**DATA IN THIS EXERCISE**
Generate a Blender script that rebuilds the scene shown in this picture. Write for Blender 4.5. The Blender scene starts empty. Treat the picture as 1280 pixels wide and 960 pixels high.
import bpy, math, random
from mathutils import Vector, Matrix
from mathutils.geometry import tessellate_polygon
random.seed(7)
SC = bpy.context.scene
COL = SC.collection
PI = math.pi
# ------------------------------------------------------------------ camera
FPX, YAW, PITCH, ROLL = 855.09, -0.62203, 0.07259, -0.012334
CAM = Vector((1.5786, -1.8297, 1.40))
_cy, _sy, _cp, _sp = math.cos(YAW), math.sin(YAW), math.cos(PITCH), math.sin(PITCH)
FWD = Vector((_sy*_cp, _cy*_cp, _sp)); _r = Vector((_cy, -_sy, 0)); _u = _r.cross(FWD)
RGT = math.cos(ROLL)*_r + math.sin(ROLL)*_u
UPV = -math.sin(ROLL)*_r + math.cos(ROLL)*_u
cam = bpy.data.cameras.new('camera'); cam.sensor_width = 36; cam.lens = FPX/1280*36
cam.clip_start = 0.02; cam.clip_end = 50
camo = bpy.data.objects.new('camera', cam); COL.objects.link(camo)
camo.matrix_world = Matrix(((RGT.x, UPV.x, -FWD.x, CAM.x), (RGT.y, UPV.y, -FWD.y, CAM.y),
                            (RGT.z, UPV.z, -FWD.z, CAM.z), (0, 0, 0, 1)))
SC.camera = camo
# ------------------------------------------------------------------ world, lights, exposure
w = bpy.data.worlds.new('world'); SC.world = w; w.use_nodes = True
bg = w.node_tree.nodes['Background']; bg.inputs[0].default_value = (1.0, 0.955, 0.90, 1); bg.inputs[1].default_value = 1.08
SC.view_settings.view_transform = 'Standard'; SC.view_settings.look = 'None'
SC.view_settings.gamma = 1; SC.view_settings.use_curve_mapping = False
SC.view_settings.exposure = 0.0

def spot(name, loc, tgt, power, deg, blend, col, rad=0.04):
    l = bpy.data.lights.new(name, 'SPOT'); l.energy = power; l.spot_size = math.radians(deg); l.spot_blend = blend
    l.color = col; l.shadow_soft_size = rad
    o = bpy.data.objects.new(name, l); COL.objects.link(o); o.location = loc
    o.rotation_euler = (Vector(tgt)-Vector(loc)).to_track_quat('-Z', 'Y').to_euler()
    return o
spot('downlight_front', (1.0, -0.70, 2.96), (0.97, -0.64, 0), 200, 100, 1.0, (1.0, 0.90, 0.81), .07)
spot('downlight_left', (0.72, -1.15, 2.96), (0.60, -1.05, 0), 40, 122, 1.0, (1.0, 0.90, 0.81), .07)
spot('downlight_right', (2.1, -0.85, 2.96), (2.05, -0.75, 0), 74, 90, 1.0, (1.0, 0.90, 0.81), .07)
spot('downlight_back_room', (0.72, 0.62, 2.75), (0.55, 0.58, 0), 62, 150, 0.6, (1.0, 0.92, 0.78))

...

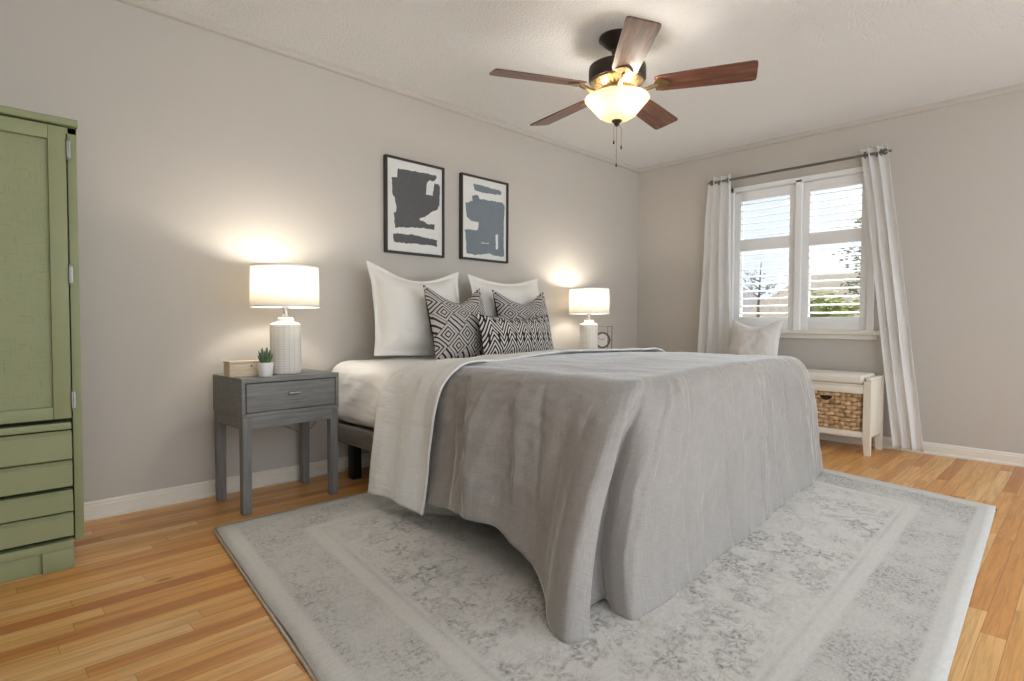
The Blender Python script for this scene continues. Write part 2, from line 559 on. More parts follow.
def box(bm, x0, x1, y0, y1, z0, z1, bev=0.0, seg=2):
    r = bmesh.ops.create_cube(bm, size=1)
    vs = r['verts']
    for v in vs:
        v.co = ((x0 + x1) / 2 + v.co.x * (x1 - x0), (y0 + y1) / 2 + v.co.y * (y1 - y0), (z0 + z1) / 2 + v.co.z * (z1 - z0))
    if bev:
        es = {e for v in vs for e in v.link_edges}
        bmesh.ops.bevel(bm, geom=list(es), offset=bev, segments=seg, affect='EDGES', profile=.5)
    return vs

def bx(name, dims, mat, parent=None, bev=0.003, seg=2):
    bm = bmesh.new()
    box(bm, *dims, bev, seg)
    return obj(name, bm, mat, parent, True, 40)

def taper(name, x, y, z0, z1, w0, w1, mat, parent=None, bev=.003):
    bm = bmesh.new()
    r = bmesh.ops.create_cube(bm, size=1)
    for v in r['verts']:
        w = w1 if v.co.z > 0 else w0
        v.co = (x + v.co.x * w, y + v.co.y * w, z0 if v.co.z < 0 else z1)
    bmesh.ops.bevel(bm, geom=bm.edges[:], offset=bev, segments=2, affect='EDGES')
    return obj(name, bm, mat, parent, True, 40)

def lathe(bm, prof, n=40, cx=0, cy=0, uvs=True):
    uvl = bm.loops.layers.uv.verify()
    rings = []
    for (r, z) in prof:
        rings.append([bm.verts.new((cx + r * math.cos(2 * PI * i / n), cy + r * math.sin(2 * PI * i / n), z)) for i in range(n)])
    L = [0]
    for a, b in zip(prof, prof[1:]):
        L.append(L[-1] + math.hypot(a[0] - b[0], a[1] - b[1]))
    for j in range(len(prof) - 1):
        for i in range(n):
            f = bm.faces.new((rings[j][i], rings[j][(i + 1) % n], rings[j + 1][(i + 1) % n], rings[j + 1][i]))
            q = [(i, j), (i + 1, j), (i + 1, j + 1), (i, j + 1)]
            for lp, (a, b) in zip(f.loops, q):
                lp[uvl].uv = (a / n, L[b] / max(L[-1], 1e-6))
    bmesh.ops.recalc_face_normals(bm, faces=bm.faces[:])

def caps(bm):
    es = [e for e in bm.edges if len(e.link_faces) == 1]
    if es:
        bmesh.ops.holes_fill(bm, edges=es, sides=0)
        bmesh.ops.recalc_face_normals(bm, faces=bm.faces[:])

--

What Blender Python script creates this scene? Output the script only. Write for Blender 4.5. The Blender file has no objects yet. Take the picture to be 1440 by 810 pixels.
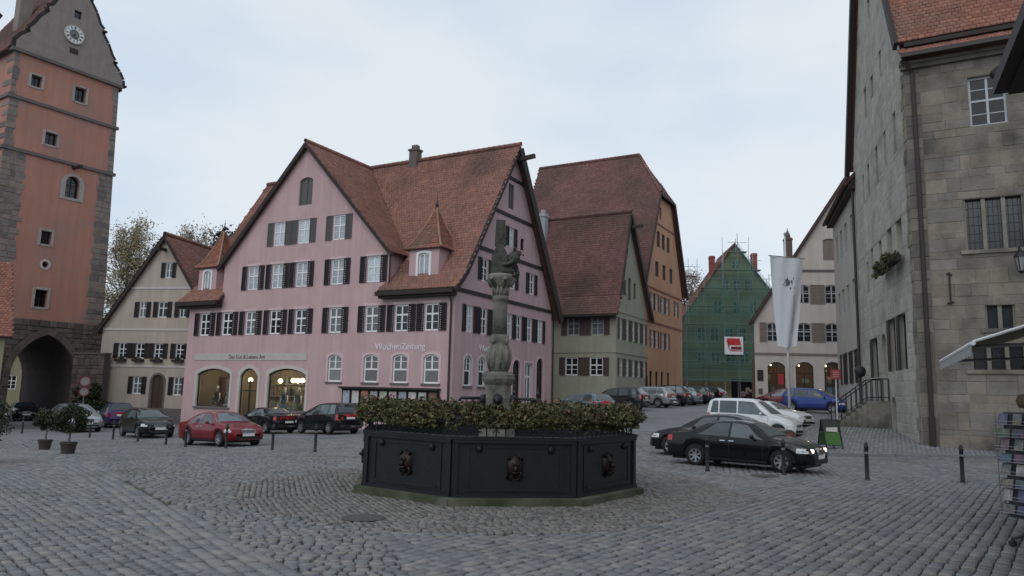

**DIRECTION**
Within the listing above, copy each line that has the string "objects".

**OUTPUT FOR THIS TASK**
camo = bpy.data.objects.new('camera', cam); COL.objects.link(camo)
    o = bpy.data.objects.new(name, l); COL.objects.link(o); o.location = loc
What Blender Python script creates this scene? Output the script only. Write for Blender 4.5. The Blender file has no objects yet. Take the picture to be 1440 by 810 pixels.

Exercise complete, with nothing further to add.